Movies for Midterm: 5 Election Films Worthy of Your Vote

Midterm elections often lack the hoopla of presidential elections.

So if on Tuesday you find your political motivation lacking when it comes to heading to heading out to the voting booth, check out one of these movies about elections and campaigning. There sure to win your approval.

"PRIMARY COLORS" (1998)

Based on the novel recounting events from President Bill Clinton’s 1992 White House bid by journalist Joe Klein, "Primary Colors" stars John Travolta stars as an affable southern governor with a roving eye for the ladies. Released less than two months after the Monica Lewinsky scandal rocked American politics, the movie was directed by Mike Nichols and also starred Emma Thompson as Governor's wife, and Billy Bob Thornton, Kathy Bates, Maura Tierney and Larry Hagman. According to the Hollywood Reporter Travolta said he based his character primarily on Clinton, while Thompson said her role was not Hillary Clinton-inspired.

"THE MANCHURIAN CANDIDATE" (2004)

In this suspense thriller based on the 1959 novel of the same name and subsequent 1962 movie adaptation about the possible brainwashing of U.S. soldiers, "The Manchurian Candidate" stars Denzel Washington as a Gulf War veteran who begins to harbor doubts about a former war hero member of his unit Raymond Shaw, now a U.S. Representative from New York vying to become a Vice Presidential candidate. Liev Schreiber plays Shaw, Jon Voight stars as Tom Jordan, a U.S. Senator and challenger for vice president, and Meryl Streep plays manipulative senator Eleanor Prentiss Shaw, who is Raymond's mother.

"ELECTION" (1999)

Nothing to do with voting for members of Congress or the House of Representatives, "Election" satirizes both politics and small town high school life as it follows overachieving junior Tracy Flick (Reese Witherspoon) as she attempts to convince her fellow students to elect her student body president. In attempt to ensure Flick doesn't win due to being the sole candidate, teacher Jim McCallister (Matthew Broderick) enlists the help of popular football player Paul Metzler (Chris Klein), to enter the race. "Election" won best film at the Independent Spirit Awards in 1999.

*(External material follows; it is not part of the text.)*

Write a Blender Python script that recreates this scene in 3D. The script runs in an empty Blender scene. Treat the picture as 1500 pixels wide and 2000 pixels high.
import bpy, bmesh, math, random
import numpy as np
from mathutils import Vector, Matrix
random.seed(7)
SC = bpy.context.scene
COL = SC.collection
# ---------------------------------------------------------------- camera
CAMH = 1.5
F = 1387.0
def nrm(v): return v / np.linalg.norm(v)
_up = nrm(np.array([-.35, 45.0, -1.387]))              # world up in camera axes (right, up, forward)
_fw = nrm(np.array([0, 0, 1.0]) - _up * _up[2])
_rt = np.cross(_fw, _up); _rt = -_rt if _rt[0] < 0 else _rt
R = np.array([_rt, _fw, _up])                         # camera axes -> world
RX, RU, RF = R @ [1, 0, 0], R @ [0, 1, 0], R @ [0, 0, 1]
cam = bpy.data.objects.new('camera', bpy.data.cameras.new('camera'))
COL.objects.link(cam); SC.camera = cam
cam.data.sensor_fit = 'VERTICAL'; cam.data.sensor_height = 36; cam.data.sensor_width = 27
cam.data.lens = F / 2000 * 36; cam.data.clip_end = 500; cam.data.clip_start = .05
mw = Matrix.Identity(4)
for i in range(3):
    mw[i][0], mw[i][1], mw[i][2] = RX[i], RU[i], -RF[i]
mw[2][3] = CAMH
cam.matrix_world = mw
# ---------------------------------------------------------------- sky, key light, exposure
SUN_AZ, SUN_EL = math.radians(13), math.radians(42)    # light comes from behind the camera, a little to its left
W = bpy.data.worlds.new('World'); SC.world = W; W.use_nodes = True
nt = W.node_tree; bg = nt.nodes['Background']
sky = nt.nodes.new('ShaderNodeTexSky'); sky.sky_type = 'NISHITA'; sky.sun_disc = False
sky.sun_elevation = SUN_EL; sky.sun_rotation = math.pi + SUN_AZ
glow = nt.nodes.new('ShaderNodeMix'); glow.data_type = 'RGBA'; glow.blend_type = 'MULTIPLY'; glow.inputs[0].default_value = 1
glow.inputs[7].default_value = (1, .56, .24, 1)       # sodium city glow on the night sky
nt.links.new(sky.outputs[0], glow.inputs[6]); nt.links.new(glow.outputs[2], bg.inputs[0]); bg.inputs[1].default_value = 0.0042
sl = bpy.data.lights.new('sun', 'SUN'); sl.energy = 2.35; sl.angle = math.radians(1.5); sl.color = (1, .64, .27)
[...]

'ALL THE PRESIDENT'S MEN" (1976)

Like "Election," this film is not a true voting day movie as it portrays the events surrounding the Watergate scandal, which led to the resignation of President Richard Nixon and inauguration of President Gerald Ford in 1974. Robert Redford and Dustin Hoffman star as Washington Post journalists Bob Woodward and Carl Bernstein whose investigation uncovers Nixon's connection to a burglary at Democratic National Committee headquarters. Jason Robards tackles the role of recently deceased Post executive editor Ben Bradlee and Hal Holbrook is Deep Throat, the informant who passed on the information to Woodward and Bernstein. Robards won a Best Supporting Actor Academy Award for his portrayal.

"WAG THE DOG" (1997)

When a sex scandal involving breaks just before a presidential election, a spin doctor is brought in to manufacture a fake war to divert the public’s attention from the philandering Commander in Chief. Robert De Niro is the spin doctor, who  enlists the services of a Hollywood producer (Dustin Hoffman) to orchestrate the fictional diversion. Directed by Barry Levinson the movie hit theaters a mere month before President Bill Clinton’s affair with Monica Lewinsky was exposed, and had Clinton’s adversaries claiming his subsequent bombings of targets in Afghanistan and Sudan as political misdirection just like the film.